By Daniel J. McLaughlin

The politics of Donald Trump may, at times, seem at odds with the morals of Christianity. While Jesus Christ preached about giving away all possessions to help the poor, for you will have riches in heaven, the president has amassed a large fortune, and delivered tax cuts that will primarily benefit the rich. The Messiah named "Thou shalt love thy neighbour as thyself" as one of the greatest Ten Commandments, but Trump wants to build a massive wall between him and his neighbours. When it came to forgiveness, Jesus said that you need to forgive your brother who sins against you - the president, instead, turns to Twitter to rant and attack those disagree with his views.

And yet, Trump is the figure that evangelical Christians have turned to as their representative in the political world. It appears to be not a match made in heaven, but it seemingly works.

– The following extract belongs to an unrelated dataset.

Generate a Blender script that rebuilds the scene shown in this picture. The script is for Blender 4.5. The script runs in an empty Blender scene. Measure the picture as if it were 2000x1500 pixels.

The Financial Times calls the president "an odd vessel for evangelical hopes", noting that he is a divorced adulterer who ran a gambling empire - an industry that the hardline Christians ostensibly abhor. Despite this, he was backed by 81 per cent of white evangelical Christians - receiving more support than recent GOP candidates, Mitt Romney and John McCain, and previous Republican president George W Bush.

"Powerful, privileged, and immoral men seems to be a hallmark of the modern evangelical movement in the United States," the Huffington Post argues. With Republican figures, such as Trump and failed Alabama Senate candidate Roy Moore, receiving their support, the Religious Right have sought to grab any weapon in their arsenal, even though the "abusive, arrogant and misogynistic men such as these are radically incongruent with the values of the Jesus they claim to worship".

The Religious Right have undergone rebranding and reforms multiple times in an attempt to seize power and privilege. These attempts have failed to work, until the alt-right movement joined forces with them. This new alt-right version of Christianity, however, views the Religious Right as "a vehicle for white supremacy", the New Republic writes. The politicised evangelicals have effectively become a subsidiary of the alt-right, "yoked to Trump's white nationalist agenda".

The evangelicals are not ignorant towards Trump's unsuitability in regards to their religious views, but they are being pragmatic to achieve their political goals. The Guardian's Josiah Hesse argues that they know he is not a real Christian, in the same way that recognised Ronald Reagan was not one of them - but he still became their political Moses - and George W Bush possibly lived an even more debauched life than Trump. He adds: "To evangelicals, pissing off liberals and defending unpopular opinions makes Trump appear more like one of them."

If Donald Trump does not necessarily live up to the Christian ideals, the evangelicals are willing to ignore this for their political gains - and, at the end of the day, his unchristian behaviour may result in the most Christian action of them all: they could always forgive the president.